In the instant case, the contention of the Applicant is that notwithstanding that BFID had exonerated the Respondent, parallel investigations by EACC were ongoing which at the time the order was made that information had not been brought to the attention of the applicant. Of concern to the court and factually what is in issue is the investigation of the Applicant’s account.  Whether or not she supplied goods worth the amount of the tender that was paid to the bank account is a matter to be determined by the investigations.  It would negate justice for this court to hold that no further investigations should be carried out merely because BFID had exonerated the Respondent.  In any case, it is in the public domain of the existence of the ongoing investigations of financial impropriety and fraud in the Ministry of Devolution and Planning from which the Respondent tendered for the supply of goods to NYS.  The court would be insensitive to the mandate conferred to various investigative bodies that can conduct parallel investigations on one particular issue. Of importance in the matter is singly to get to the bottom of the entire case.  I would be usurping the powers of the investigative bodies if I were to conclude that, based on the documents presented by the Respondents there was no case against her and that therefore, EACC was acting mala fide.  It is not the duty of the court to determine how the tender was done, and whether the process was flawed. That is purely the preserve of the investigators.  Be that as it may, prima facie, based on the documents presented by the Respondent, it is clear that she was entitled to her payment. But again, given the inter twined investigations ongoing in the Ministry of Devolution and Planning which impact on the economy of this country, EACC through the office of the DPP must be accorded sufficient time to complete investigations against the Respondent. I am aware that the Respondent is anxious to get her payments and that she is economically inconvenienced, as she has demonstrated that all the money she purchased the goods with is owing from creditors. However, the balance of justice demands that thorough investigations be done. And if she is found clean, she would be vindicated.

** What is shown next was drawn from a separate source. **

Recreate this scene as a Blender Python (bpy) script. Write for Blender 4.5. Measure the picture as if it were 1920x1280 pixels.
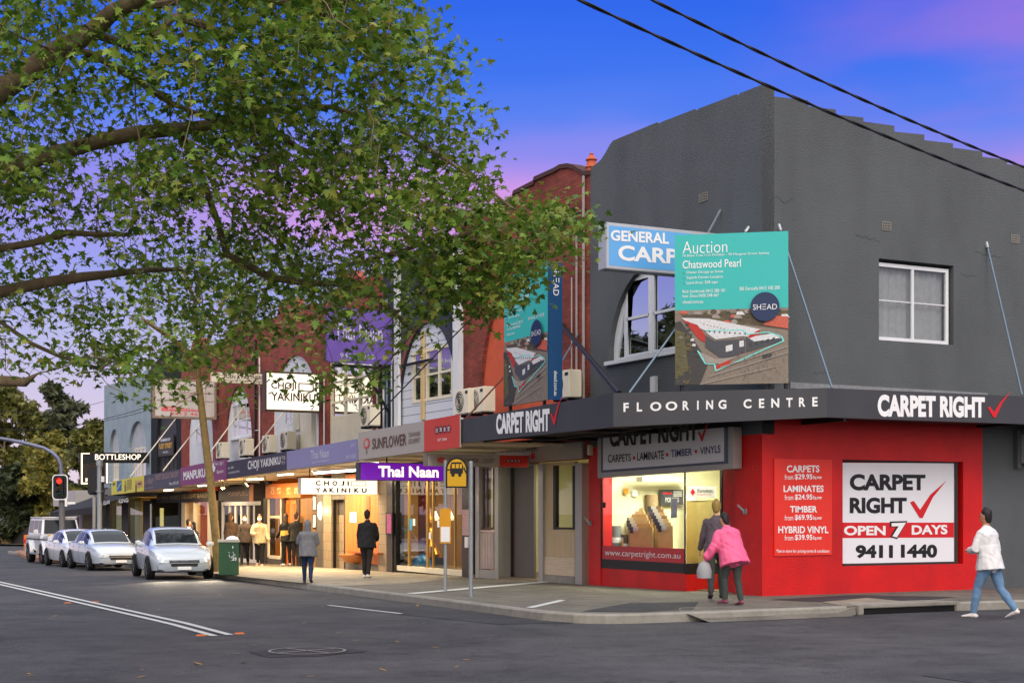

In view of the above, it is important to note that learned counsel Mr. Kemo informed the court that owing to the intensity of the investigations and the amounts involved not only in this case but in the Ministry of Devolution and Planning, investigations will not take less than between 2 and 3 months.  The Applicant should however note that investigations cannot go on endlessly merely because there is a scandal in the Ministry.  Respectively, EACC would only be given a particular period of time and as requested by Mr. Kemo, to ensure that investigations are complete.  Such investigations will come up with a recommendation of whether or not the Respondent would be charged with a criminal offence.  I note that the account was frozen on 29th September, 2015.  It is now close to three months since this date.  It would be expected, given the submission by Mr. Kemo that the police ought to have completed investigations.  But in the interest of justice, I am aligned to the interest the investigations in the Ministry of Planning and Devolution has aroused.  For that, I would still give EACC sufficient time to conclude investigations.  Accordingly, the application is allowed with the follow orders:

I set aside the order of this court issued on 12th November, 2015 lifting the freezing of the Respondent’s bank account No. 030002061501 held with Paramount Bank Limited.

Effectively, the aforestated account is hereby frozen pending completion of investigations on it by EACC.

The matter will be mentioned on 11th February, 2016 to confirm if EACC had completed investigations.

DATED and DELIVERED this 17th day of November, 2015.

G.W. NGENYE-MACHARIA

JUDGE

In the presence of:

Miss Kahoro for the Applicant

Karoki holding brief for Wandugi for the Respondent.